### The task
Report each line of the data that includes the word "this".
------ Recorded information ------
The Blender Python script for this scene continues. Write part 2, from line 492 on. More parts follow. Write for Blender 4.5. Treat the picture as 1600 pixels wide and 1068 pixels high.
------
------ Recorded information ------
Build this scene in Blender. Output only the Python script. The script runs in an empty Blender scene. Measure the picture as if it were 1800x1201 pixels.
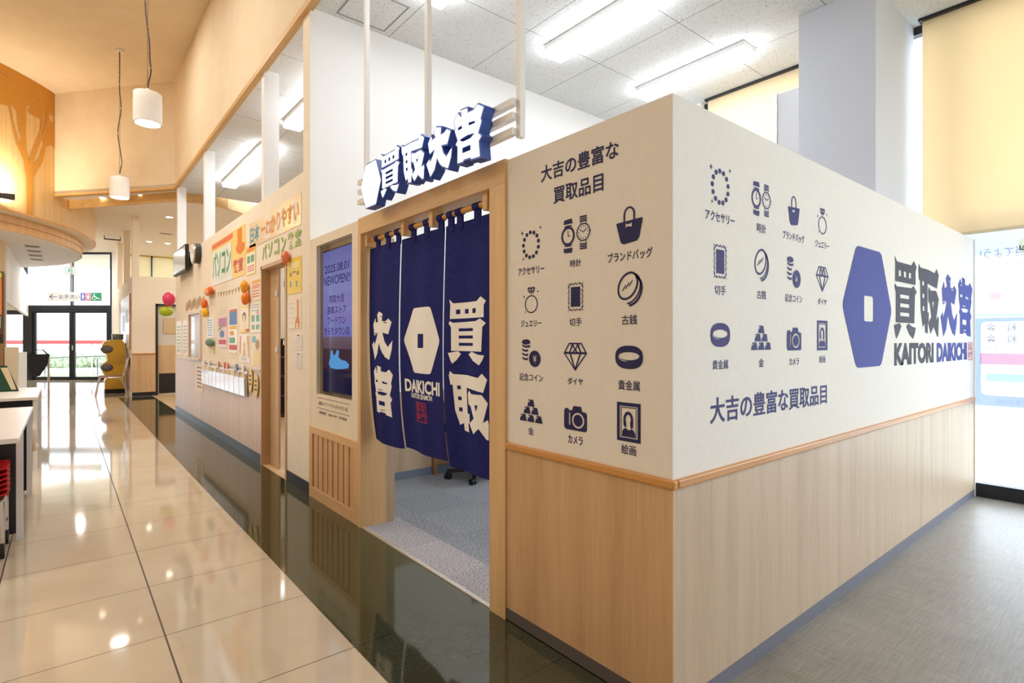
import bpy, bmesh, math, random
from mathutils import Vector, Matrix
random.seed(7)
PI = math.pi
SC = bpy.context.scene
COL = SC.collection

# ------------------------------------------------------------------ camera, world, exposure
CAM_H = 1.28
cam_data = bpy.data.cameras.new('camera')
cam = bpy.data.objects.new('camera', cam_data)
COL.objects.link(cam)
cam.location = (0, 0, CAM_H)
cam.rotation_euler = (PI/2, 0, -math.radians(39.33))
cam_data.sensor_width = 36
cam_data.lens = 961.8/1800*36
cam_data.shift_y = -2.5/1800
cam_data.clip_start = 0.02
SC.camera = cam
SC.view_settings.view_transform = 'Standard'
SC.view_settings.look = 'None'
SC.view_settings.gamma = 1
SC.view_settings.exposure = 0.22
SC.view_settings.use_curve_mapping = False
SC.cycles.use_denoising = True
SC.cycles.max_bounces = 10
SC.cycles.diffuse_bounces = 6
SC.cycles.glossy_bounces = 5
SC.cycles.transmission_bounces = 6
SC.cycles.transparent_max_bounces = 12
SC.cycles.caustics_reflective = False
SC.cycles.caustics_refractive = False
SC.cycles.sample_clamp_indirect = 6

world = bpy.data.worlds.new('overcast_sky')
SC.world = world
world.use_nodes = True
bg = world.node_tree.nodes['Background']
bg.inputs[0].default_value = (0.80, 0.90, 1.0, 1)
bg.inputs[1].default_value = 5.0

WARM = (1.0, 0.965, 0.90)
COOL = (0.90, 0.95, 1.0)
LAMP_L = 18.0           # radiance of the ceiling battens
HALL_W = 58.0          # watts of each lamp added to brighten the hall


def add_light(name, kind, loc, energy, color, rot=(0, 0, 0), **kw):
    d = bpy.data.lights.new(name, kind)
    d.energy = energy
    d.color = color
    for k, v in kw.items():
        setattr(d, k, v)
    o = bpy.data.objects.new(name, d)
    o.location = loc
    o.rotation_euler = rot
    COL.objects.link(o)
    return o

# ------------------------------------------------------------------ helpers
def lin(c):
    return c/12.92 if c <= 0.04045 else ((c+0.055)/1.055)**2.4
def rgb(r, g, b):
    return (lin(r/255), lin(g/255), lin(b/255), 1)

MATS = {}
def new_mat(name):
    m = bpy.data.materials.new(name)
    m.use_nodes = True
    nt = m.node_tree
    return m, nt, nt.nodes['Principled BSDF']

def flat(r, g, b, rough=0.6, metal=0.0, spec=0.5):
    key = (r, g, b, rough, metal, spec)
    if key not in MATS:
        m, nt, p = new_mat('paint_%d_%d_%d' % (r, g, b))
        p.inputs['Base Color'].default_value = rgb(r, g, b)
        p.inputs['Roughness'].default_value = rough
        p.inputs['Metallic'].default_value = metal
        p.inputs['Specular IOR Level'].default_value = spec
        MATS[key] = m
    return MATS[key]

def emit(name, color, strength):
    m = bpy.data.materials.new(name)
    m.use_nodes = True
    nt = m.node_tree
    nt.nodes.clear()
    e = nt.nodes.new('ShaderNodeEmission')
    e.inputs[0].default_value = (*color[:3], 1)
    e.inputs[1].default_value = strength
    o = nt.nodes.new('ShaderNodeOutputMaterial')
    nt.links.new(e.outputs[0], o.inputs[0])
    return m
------
### Finished answer
The Blender Python script for this scene continues. Write part 2, from line 492 on. More parts follow. Write for Blender 4.5. Treat the picture as 1600 pixels wide and 1068 pixels high.
Build this scene in Blender. Output only the Python script. The script runs in an empty Blender scene. Measure the picture as if it were 1800x1201 pixels.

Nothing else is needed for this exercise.